Rabbia rom, colpa mediatica?

Presidente Fondazione Romanì accusa la stampa: «Indignato per come è stata gestita rissa con ultras»

Rabbia rom, colpa mediatica?

TENSIONE ETNICA A PESCARA. ROMANI' ACCUSA LA STAMPA. Che il clima intorno alla comunità rom che vive a Pescara, circa 4mila persone, fosse poco sereno era piuttosto. La già difficile, decennale, convivenza aveva toccato il minimo storico lo scorso primo maggio, quando un commando giustiziò barbaramente un ragazzo di 24 anni, Domenico Rigante, papà di una bimba di pochi mesi. Da allora niente è stato come prima e si può dire che sia piombata sull'intera comunità rom (innocenti compresi) una sorta di "fatwa", cioè d'insofferenza non più taciuta verso i soprusi e le illegalità commesse dai membri di alcuni clan notissimi in città ed alle forze dell'ordine. L'apogeo lo si era raggiunto durante il "Corteo Anti Rom", che aveva fatto discutere l'opinione pubblica nazionale, come pure alcuni manifesti del Popolo delle Libertà che sostanzialmente sottolineavano le azioni intraprese dall'amministrazione comunale verso la comunità. L'ennesimo capitolo di una vicenda, che temiamo non finisca qui, si è consumato ieri con la rissa sfiorata tra i parenti dei cinque imputati, accusati di omicidio, e gli amici della vittima appartenenti al gruppo del Pescara Rangers. Sono volate parole grosse e si è giunti quasi alle mani se non ci fosse stato il pronto intervento della polizia.
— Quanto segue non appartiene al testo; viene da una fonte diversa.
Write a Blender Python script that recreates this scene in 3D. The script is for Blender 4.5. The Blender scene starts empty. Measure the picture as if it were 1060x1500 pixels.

Addirittura sono stati sequestrati dei bastoni che erano stati portati in tribunale, non si sa bene a quale scopo. Ma quello che ha colpito di più è stato l'atteggiamento di assoluto disprezzo mostrato verso dei genitori che hanno perso un figlio in giovane età. Sulla vicenda è intervenuto, ancora una volta, il presidente della Fondazione Romanì Nazzareno Guarnieri. «Per l'ennesima volta - ha detto - a causa di una famiglia che sbaglia, i media generalizzano e strumentalizzano, mettendo in cattiva luce l'intera' comunità rom, ponendo un ostacolo alla nostra volonta' di isolamento di chi delinque». Parole condivisibili e non come quelle pronunciate, al termine dell'udienza, dall'avvocato Carlo Taormina, difensore di Massimo Ciarelli, che invece ha detto che «in Italia siamo tutti un pò assassini» e che però non aiutano a rasserenare il clima in vista della prossima udienza.